Over the years, Nussbaum’s version of events, as Porat notes, has been challenged. If, as Nussbaum maintains, the photo was taken in July 1943, it doesn’t make sense that the people in the picture would be dressed in winter gear. If the photo was taken on the Aryan side of the city, it also doesn’t make sense that the Jews would have been wearing their armbands, as several of those photographed are. Others have argued that the grounds photographed bear no resemblance to the courtyard of the Hotel Polski. But perhaps the strongest case made against the Nussbaum theory is that if this photo was, indeed, taken in July 1943, how did it end up in the Stroop Report, which documented events of April and May of that year and, says Porat, arrived on Himmler’s desk on June 2?

Porat does not refer in his book to other individuals who, over the years, have also been identified as the boy in the photo. One was Levi Zelinwarger, believed to have died in 1943. In 1999, his father, Abraham Zelinwarger, who survived the war and ended up in Haifa, said he was certain the boy was his son and the woman standing next to him, his wife. Back in 1977, a Polish woman named Jadwiga Piasecka insisted that the boy in the photo was Artur Siemiatek, her great-nephew.

Some updated photos of Nussbaum to compare with the picture of the boy might have helped me, as a reader, draw my own conclusions, but none are provided in the book.
Although readers may assume from its title that Porat’s book centers around the boy with the upraised arms, that is not the case. Of the five main characters, in fact, Nussbaum gets the least amount of space, his story unfolding only toward the end.
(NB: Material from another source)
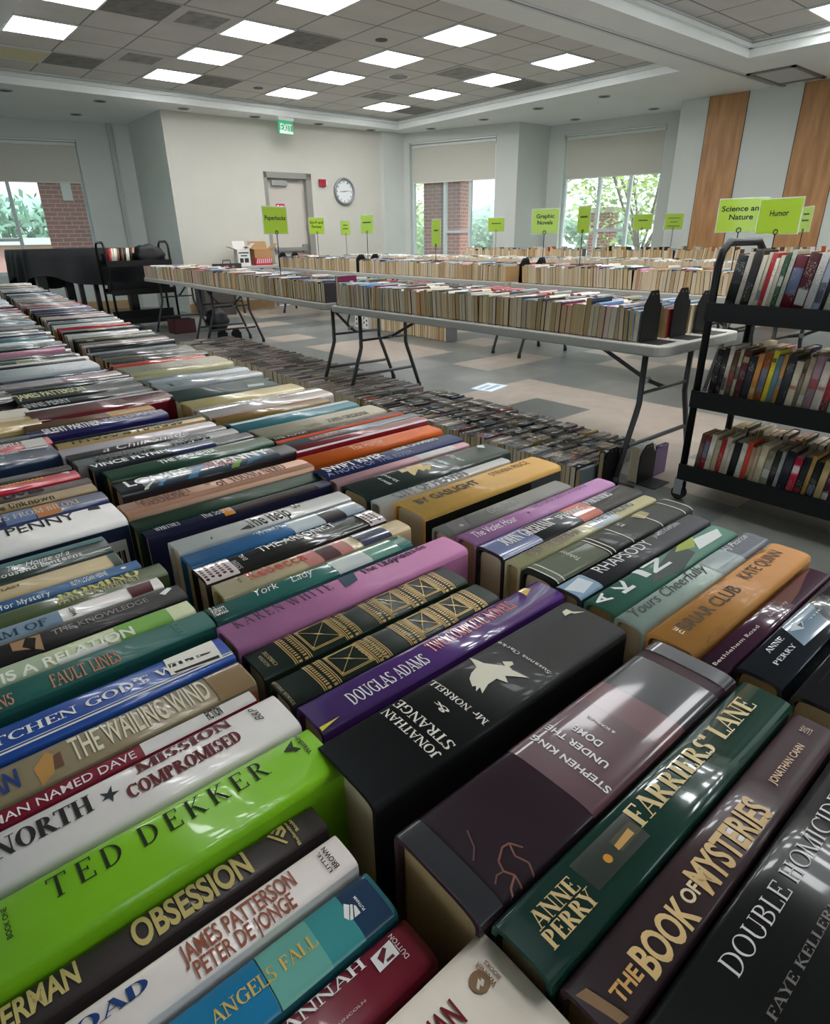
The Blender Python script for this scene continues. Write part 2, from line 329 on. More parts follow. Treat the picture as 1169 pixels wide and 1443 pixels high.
def hero(n, zt, x0, x1, y0, y1, col, fl, lab, items):
    L, T, Wd = x1-x0, y1-y0, zt-TABLE; h = min(.0065, T*.28) if fl != 'L' else T*.22
    soft = fl == 'm' and T < .022
    root = thing('hardcover_book' if not soft else 'paperback_book', lab, 'book', (x0, y0, TABLE), 0, None)
    mb = MB(); m = cmat(col, fl); jacket(mb, L, T, Wd, h, m, .0028 if not soft else .0008)
    lay = [0]
    def eps(): lay[0] += 1; return .00022+.00003*lay[0]
    for it in items:
        k = it[0]
        if k == 't':
            _, s, sty, c, ori, a, b, base, top = it; vs, fs = text2d(s, sty)
            if ori == 'A': P = [(a+x*(b-a), base+y*(top-base)) for x, y in vs]
            else: P = [(base+y*(top-base), a+x*(b-a)) for x, y in vs]
            P2 = []; keep = set()
            for i, (x, y) in enumerate(P):
                if .001 <= x <= L-.001: keep.add(i)
                P2.append((min(max(x, .001), L-.001), y))
            fs = [f for f in fs if all(i in keep for i in f)]
            if fs: overlay(mb, P2, fs, T, Wd, h, ink(c, fl), eps()+.0002)
        elif k == 'p':
            P = it[2]; ar = sum(P[i-1][0]*P[i][1]-P[i][0]*P[i-1][1] for i in range(len(P)))
            overlay(mb, P, [tuple(range(len(P))) if ar > 0 else tuple(range(len(P)-1, -1, -1))], T, Wd, h, ink(it[1], fl), eps())
        elif k == 'o':
            P = [(it[2]+it[4]*math.cos(i*.35), it[3]+it[4]*math.sin(i*.35)) for i in range(18)]
            overlay(mb, P, [tuple(range(18))], T, Wd, h, ink(it[1], fl), eps())
        elif k == 'z':
            e = eps(); w = it[2]
            for (ax, ay), (bx, by) in zip(it[3], it[3][1:]):
                d = math.hypot(bx-ax, by-ay) or 1; nx, ny = -(by-ay)/d*w, (bx-ax)/d*w
                overlay(mb, [(ax-nx, ay-ny), (bx-nx, by-ny), (bx+nx, by+ny), (ax+nx, ay+ny)], [(0, 1, 2, 3)], T, Wd, h, ink(it[1], fl), e)
        elif k == 'b': strip(mb, it[2], it[3], .0003, T-.0003, T, Wd, h, cmat(it[1], fl), eps())
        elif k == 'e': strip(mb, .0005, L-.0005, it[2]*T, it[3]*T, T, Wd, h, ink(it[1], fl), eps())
        elif k == 'd':
            e = eps(); r = .0019; nx = int((it[3]-it[2])/.0055)
            for i in range(nx):
                for j in range(int(T/.0045)-1):
                    cx = it[2]+.003+i*.0055; cy = .004+j*.0045+(i % 2)*.0022
                    if cy < T-.003: overlay(mb, [(cx+r*math.cos(q*1.047), cy+r*math.sin(q*1.047)) for q in range(6)], [tuple(range(6))], T, Wd, h, ink(it[1], fl), e)
        elif k == 's':
            mb.quad((.0003, -.0003, .002), (L-.0003, -.0003, .002), (L-.0003, -.0003, Wd-h-.001), (.0003, -.0003, Wd-h-.001), cmat(it[1], 'g'))
        elif k == 'k':
            mb.quad((L-.042, -.0006, Wd-.075), (L-.006, -.0006, Wd-.075), (L-.006, -.0006, Wd-.022), (L-.042, -.0006, Wd-.022), ink('d8d4d0', 'm'))
            x = L-.034
            for i in range(16):
                w = (.0006, .0011, .0017)[(i*7) % 3]
                mb.quad((x, -.0009, Wd-.066), (x+w, -.0009, Wd-.066), (x+w, -.0009, Wd-.034), (x, -.0009, Wd-.034), ink('222222', 'm')); x += .0016
    if fl == 'L': gilt(mb, L, T, Wd, h, fl)
    o = mb.obj('jacket', root); smooth_spine(o.data)
    pb = MB(); pages(pb, L, T, Wd, h, PAPER, .0028 if not soft else .0008); pb.obj('page_block', root)
    return root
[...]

The book also sets the reader up for some new revelations but never follows through. In the prologue, Porat writes: “In uncovering this story I also had to reveal unpleasant truths to some people, lay and educated, who believed that the boy survived, that in fact he had not; to some of those who incorrectly thought they or one of their relatives were the little boy, that they were not.” Was I the only one to conclude, after reading this passage, that Porat eventually learned the true identity of the boy? That he was not, in fact, Dr. Nussbaum? That the boy had died during the war? I waited for further details as I turned the pages, but none emerged.

‘A priori imagination’

In his quest to uncover the truth, Porat combines traditional academic research with a bit of investigative journalism and, where gaps need to be filled in, as he puts it, “my a priori imagination.” A word of caution: This tendency to introduce somewhat fictitious elements into the story in order to flesh it out can be disconcerting at times, especially for those readers interested in pure facts.

Where the book does deliver is in providing insight into the perpetrators. Porat has done a great job of digging up information on the Nazis connected to the famous photo − Stroop, Konrad and Blosche. If it’s any consolation, all three were eventually tried and executed for their crimes. A particularly interesting bit of trivia to emerge is that Konrad, the photographer, was originally active in anti-Nazi groups in his native Austria, and only because of a fluke of circumstances ended up where he did.

It goes without saying that they all loved and doted on their own children. Yet, mind-boggling as it may seem, these were men who took pride in their ability to strike terror into the heart of a 7- or perhaps 8-year-old boy; in this particular case, a child who came to symbolize the suffering of six million.

Judy Maltz is a writer living in Tel Aviv. She is the producer and co-director of “No. 4 Street of Our Lady,” an award-winning Holocaust documentary about the Polish-Catholic rescuer Francisca Halamajowa.